**Task requirements**
Each line holding the word "from" counts once; give the total and nothing more.

######

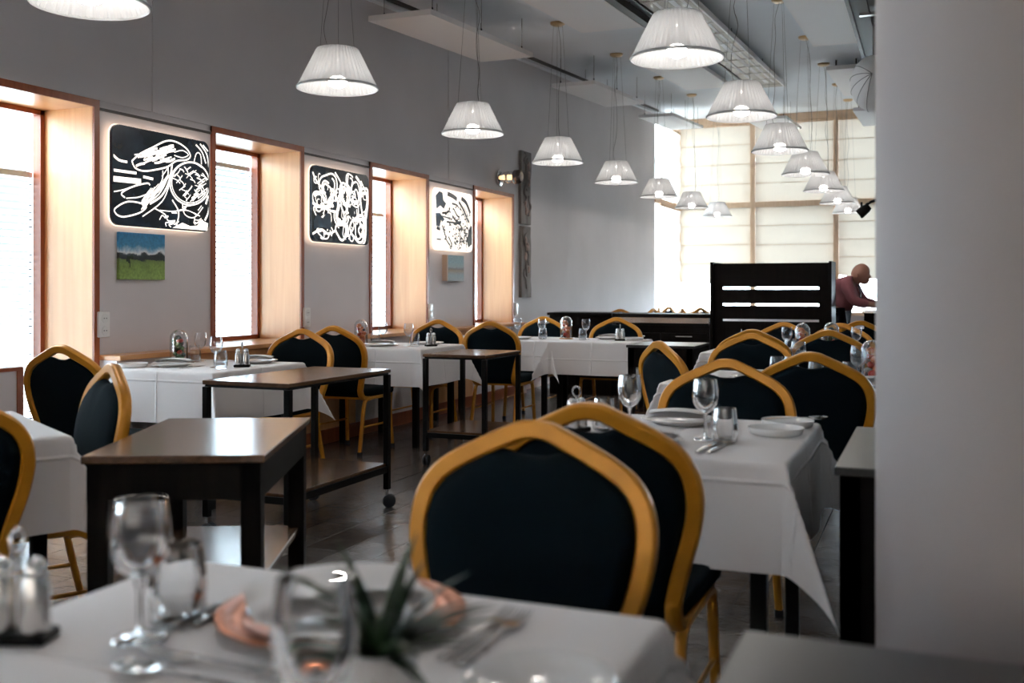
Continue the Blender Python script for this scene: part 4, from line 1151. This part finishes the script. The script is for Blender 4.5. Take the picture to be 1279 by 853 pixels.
def make_spoon():
    t = thing('table_spoon', cat='spoon', group='table spoons')
    MB().sweep([(0, -.10, .004), (0, -.04, .007), (0, .03, .008), (0, .05, .006)], rrect(.006, .002, .5), up=(0, 0, 1), scale=[1.2, 1, .6, .7]).build('handle', M_chrome, t, 40)
    MB().lathe([(0, 0), (.012, .002), (.020, .008), (.021, .0095), (.011, .004), (0, .002)], 20).xf(Matrix.Translation((0, .075, .001)) @ Matrix.Diagonal((1, 1.5, 1, 1))).build('bowl', M_chrome, t, 60)
    return t
def make_cruet():
    t = thing('cruet_set', cat='cruet set', group='steel cruet sets')
    MB().bbox(-.045, .045, -.024, .024, 0, .014, .003).build('tray', M_black, t)
    for s in (-1, 1):
        sh = MB().lathe([(0, .012), (.019, .012), (.020, .02), (.019, .07), (.014, .085), (0, .085)], 20, s*.022).build('shaker', M_steel, t, 40)
        MB().lathe([(.0145, .083), (.0155, .088), (.013, .100), (.006, .106), (0, .107)], 18, s*.022).build('shaker_cap', M_chrome, sh, 50)
    MB().tube([(0, 0, .012), (0, 0, .11)], .003, 6).build('stem', M_chrome, t)
    MB().tube([(0, .0+.016*math.sin(a*PI/8), .126-.016*math.cos(a*PI/8)) for a in range(16)], .0028, 6, closed=True, up=(1, 0, 0)).build('carry_ring', M_chrome, t, 60)
    return t
def make_bell(cols):
    def f():
        t = thing('bell_jar', cat='bell jar', group='bell jar centrepieces')
        MB().lathe([(0, 0), (.060, 0), (.062, .004), (.058, .010), (0, .010)], 28).build('base', M_birch_y, t, 40)
        pr = [(.054, .010), (.054, .15)]+[(.054*math.cos(a*PI/16), .15+.054*math.sin(a*PI/16)) for a in range(1, 8)]+[(0, .204)]
        MB().lathe(pr+[(r*.955, z-.0025) for r, z in reversed(pr)][0:], 28).build('glass_dome', M_bell, t, 60)
        rnd = random.Random(len(cols)*7+int(sum(len(c.name) for c in cols)))
        for k in range(16):
            a = k*2.4; z = .025+.0085*k; r = .026*math.sqrt(rnd.random())
            mt = cols[k % len(cols)]
            MB().ball((r*math.cos(a), r*math.sin(a), z), rnd.uniform(.017, .024), 8, 5, (1, 1, rnd.uniform(.6, 1))).build('pickle' if False else 'fruit', mt, t, 60)
        return t
    return f
P_wine, P_tumb = Proto(make_wine), Proto(make_tumbler)
P_wineR, P_tumbR = Proto(lambda: make_wine(M_rglass)), Proto(lambda: make_tumbler(M_rglass))
P_plate = Proto(make_plate(.125, 'dinner_plate', 'white dinner plates')); P_small = Proto(make_bread)
P_nap, P_knife, P_fork, P_spoon, P_cruet = Proto(make_napkin), Proto(make_knife), Proto(make_fork), Proto(make_spoon), Proto(make_cruet)
P_bellg = Proto(make_bell([M_moss, M_red, M_moss, M_green])); P_bello = Proto(make_bell([M_orange, M_soil, M_red, M_orange, M_pebble]))
Z = ZT+.001
def setp(P, x, y, label, rz=0.0, dz=0.0): return P.put((x, y, Z+dz), rz, label)

# table A
n1 = 'on the first window table'
setp(P_bellg, -4.20, 4.90, 'glass bell jar with green and red preserves '+n1)
setp(P_plate, -4.06, 4.68, 'white dinner plate in front of the bell jar '+n1)
setp(P_nap, -4.06, 4.68, 'folded napkin on the plate before the bell jar '+n1, .3, .02)
setp(P_tumb, -4.19, 5.03, 'tumbler in front of a wine glass by the bell jar '+n1)
setp(P_wine, -4.205, 5.10, 'wine glass behind a tumbler beside the bell jar '+n1)
setp(P_wine, -3.78, 4.72, 'wine glass near the steel cruets '+n1)
setp(P_tumb, -3.70, 4.66, 'tumbler near the steel cruets '+n1)
setp(P_cruet, -3.66, 4.80, 'steel cruet set at the right edge '+n1, .5)
setp(P_plate, -3.78, 5.10, 'white dinner plate behind the steel cruets '+n1)
setp(P_nap, -3.80, 5.11, 'folded napkin on the plate behind the steel cruets '+n1, .2, .02)
setp(P_small, -4.24, 4.56, 'white bread plate at the left front '+n1)
setp(P_knife, -3.90, 4.66, 'table knife right of the front plate '+n1, .0)
setp(P_fork, -3.95, 5.06, 'table fork left of the rear plate '+n1, PI)
# table B
n2 = 'on the second window table'
setp(P_bello, -4.24, 7.08, 'glass bell jar with orange preserves '+n2)
setp(P_wine, -4.14, 7.26, 'wine glass right behind the bell jar '+n2)
setp(P_tumb, -4.16, 7.17, 'tumbler right beside the bell jar '+n2)
setp(P_plate, -3.98, 6.95, 'white dinner plate at the front '+n2)
setp(P_nap, -3.98, 6.95, 'folded napkin on the front plate '+n2, .3, .02)
setp(P_wine, -3.79, 7.05, 'wine glass in the middle '+n2)
setp(P_tumb, -3.73, 7.04, 'tumbler in front of the middle wine glass '+n2)
setp(P_cruet, -3.62, 7.10, 'steel cruet set '+n2, .9)
setp(P_plate, -3.76, 7.33, 'white dinner plate at the rear '+n2)
setp(P_fork, -3.87, 6.92, 'table fork right of the front plate '+n2)
# table C
n3 = 'on the long table by the drawers'
setp(P_bello, -3.03, 8.60, 'glass bell jar with orange preserves '+n3)
setp(P_wine, -3.27, 8.62, 'wine glass left of the bell jar '+n3)
setp(P_tumb, -3.21, 8.48, 'tumbler left of the bell jar '+n3)
setp(P_wine, -2.86, 8.65, 'wine glass right of the bell jar '+n3)
setp(P_tumb, -2.84, 8.50, 'tumbler right of the bell jar '+n3)
setp(P_wine, -3.55, 8.72, 'wine glass at the wall end '+n3)
setp(P_tumb, -3.60, 8.62, 'tumbler at the wall end '+n3)
setp(P_cruet, -2.50, 8.50, 'steel cruet set '+n3, .2)
setp(P_plate, -3.42, 8.44, 'white dinner plate at the wall end '+n3)
setp(P_plate, -2.66, 8.70, 'white dinner plate near the cruets, front of the drawers chair')
setp(P_small, -2.42, 8.66, 'white bread plate at the open end '+n3)
setp(P_nap, -2.66, 8.70, 'folded napkin near the cruets '+n3, .0, .02)
# table R1
n4 = 'on the table behind both big foreground chairs'
setp(P_plate, -.78, 3.34, 'white dinner plate with napkin, far side '+n4)
setp(P_nap, -.79, 3.33, 'folded napkin on the far plate '+n4, .15, .02)
setp(P_wineR, -.625, 3.02, 'wine glass in the middle, brightest one '+n4)
setp(P_tumbR, -.56, 2.98, 'tumbler right of the middle wine glass '+n4)
setp(P_small, -.445, 3.20, 'white bread plate, nearer of two left of the round column')
setp(P_small, -.435, 3.40, 'white bread plate, farther of two left of the round column')
setp(P_spoon, -.41, 3.40, 'spoon lying across the farther bread plate', -1.1, .022)
setp(P_knife, -.585, 2.84, 'table knife, left of the pair near the cloth edge', -.05)
setp(P_knife, -.555, 2.84, 'table knife, right of the pair near the cloth edge', -.05)
setp(P_fork, -.60, 3.33, 'fork between the far plate and the bread plates', PI+.2)
setp(P_plate, -.78, 2.85, 'white dinner plate hidden behind the second large chair')
setp(P_nap, -.77, 2.86, 'folded napkin on the plate behind the second large chair', .1, .02)
setp(P_wineR, -.875, 3.08, 'wine glass above the back of the second large chair, left one')
setp(P_tumbR, -.965, 3.10, 'tumbler left of the left wine glass '+n4)
setp(P_cruet, -1.03, 3.02, 'steel cruet set seen over the second large chair back', 1.2)
# table R2
n5 = 'on the table before the nested chairs'
setp(P_tumb, -.74, 5.36, 'tumbler, leftmost one '+n5)
setp(P_tumb, -.675, 5.40, 'tumbler, second from left '+n5)
setp(P_wine, -.635, 5.38, 'wine glass left of the middle '+n5)
setp(P_tumb, -.53, 5.20, 'tumbler right above the chair back beside the column')
setp(P_tumb, -.365, 5.10, 'tumbler at the right '+n5)
setp(P_wine, -.325, 5.10, 'wine glass at the right, next to the column')
setp(P_bello, -.265, 5.16, 'glass bell jar with orange preserves beside the column')
setp(P_plate, -.80, 5.10, 'white dinner plate at the left '+n5)
setp(P_nap, -.80, 5.10, 'folded napkin on the left plate '+n5, .4, .02)
setp(P_plate, -.25, 4.92, 'white dinner plate beside the column '+n5)
setp(P_nap, -.25, 4.92, 'folded napkin on the plate beside the column', .4, .02)
# table R3
n6 = 'on the farthest table of the right row'
setp(P_wine, -.955, 7.42, 'wine glass '+n6+', left of the bell jars')
setp(P_tumb, -.92, 7.30, 'tumbler '+n6+', left of the bell jars')
setp(P_bello, -.86, 7.52, 'glass bell jar with orange preserves, left one '+n6)
setp(P_bellg, -.685, 7.80, 'glass bell jar, right one '+n6)
setp(P_cruet, -.76, 7.72, 'steel cruet set between the two bell jars', .3)
setp(P_wine, -.50, 7.62, 'wine glass next to the column '+n6)
setp(P_cruet, -1.34, 7.80, 'steel cruet set at the left corner '+n6, .3)
# table L
setp(P_small, -2.98, 2.50, 'white bread plate on the tilted table at the left edge')

# foreground table R0
def make_fg_wine():
    return None
setp(P_wineR, -.937, 1.02, 'blurred wine glass in front of a tumbler on the foreground table, left')
setp(P_tumbR, -.945, 1.10, 'blurred tumbler behind the left wine glass on the foreground table')
o = setp(P_wineR, -.505, .765, 'blurred wine glass nearest the camera, left of the spiky plant'); o.scale = (1.0, 1.0, 1.08)
o = setp(P_cruet, -1.075, .955, 'blurred steel cruet set in the bottom left corner', .35)
cp = thing('charger_plate', 'copper charger plate with a white napkin on the foreground table', 'plate', (-.735, 1.18, Z))
MB().lathe([(0, .005), (.112, .005), (.122, .012), (.163, .019), (.167, .017), (.124, .006), (.115, 0), (0, 0)], 48).build('dish', M_copper, cp, 50)
setp(P_plate, -.735, 1.18, 'white dinner plate lying inside the copper charger plate', 0, .007)
o = setp(P_nap, -.745, 1.17, 'white folded napkin lying on the copper charger plate', .75, .027); o.scale = (1.15, 1.3, 1.2)
setp(P_knife, -.925, 1.16, 'blurred knife left of the copper plate, outer one', .03)
setp(P_fork, -.905, 1.18, 'blurred fork left of the copper plate, inner one', .03)
setp(P_fork, -.54, 1.19, 'blurred fork right of the copper plate, inner one', -.04)
setp(P_fork, -.515, 1.185, 'blurred fork right of the copper plate, outer one', -.04)
setp(P_fork, -.78, .975, 'blurred dessert fork lying crosswise below the copper plate', PI/2)
setp(P_spoon, -.78, .925, 'blurred spoon lying crosswise at the bottom edge', PI/2)
gp = thing('glass_plate', 'clear glass bread plate at the bottom centre of the foreground table', 'plate', (-.405, 1.06, Z))
MB().lathe([(0, .004), (.055, .004), (.064, .010), (.084, .016), (.086, .014), (.066, .006), (.057, 0), (0, 0)], 40).build('dish', pmat('frosted_glass', (.70, .68, .67), .08), gp, 50)
pp = thing('potted_plant', 'spiky dark green succulent in a small pale pot, blurred foreground', 'plant', (-.525, .915, Z))
MB().lathe([(0, 0), (.030, 0), (.034, .004), (.040, .075), (.041, .08), (.037, .08), (.034, .068), (0, .066)], 28).build('pot', M_pot, pp, 40)
MB().lathe([(0, .074), (.02, .073), (.037, .068)], 20).build('soil', M_soil, pp, 60)
rnd = random.Random(5)
for k in range(30):
    a = k*2.4+rnd.uniform(-.3, .3); L = rnd.uniform(.07, .145); el = rnd.uniform(.45, 1.4) if k < 24 else rnd.uniform(.15, .4)
    pts = []
    for q in range(6):
        s = q/5; pts.append(((.008+L*s*math.cos(el-.45*s))*math.cos(a), (.008+L*s*math.cos(el-.45*s))*math.sin(a), .07+L*s*math.sin(el-.35*s)))
    MB().sweep(pts, [(.0085, 0), (0, .003), (-.0085, 0), (0, -.004)], scale=[1.1, 1.2, 1.0, .75, .42, .05], up=(0, 0, 1)).build('leaf', M_green, pp, 40)

# tree outside the far window
tw = thing('street_tree', 'leafy tree outside the far window behind the man', 'tree', (.6, 30, -.3))
MB().tube([(0, 0, 0), (.1, 0, 1.6), (-.1, 0, 3.2)], .14, 8, scale=[1, .8, .5]).build('trunk', M_bark, tw, 50)
lv = MB(); rnd = random.Random(9)
for k in range(500):
    a = rnd.uniform(0, 6.28); r = 1.7*math.sqrt(rnd.random()); z = 2.3+rnd.gauss(0, .55)
    c = Vector((r*math.cos(a)-.3, r*math.sin(a), z)); u = Vector((rnd.gauss(0, 1), rnd.gauss(0, 1), rnd.gauss(0, 1))).normalized()*.11
    w = u.cross(Vector((rnd.gauss(0, 1), rnd.gauss(0, 1), rnd.gauss(0, 1)))).normalized()*.05
    lv.add([c-u, c+w, c+u, c-w], [(0, 1, 2, 3)])
lv.build('foliage', M_leafout, tw, kind='stuff')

######

**Answer to the problem**
2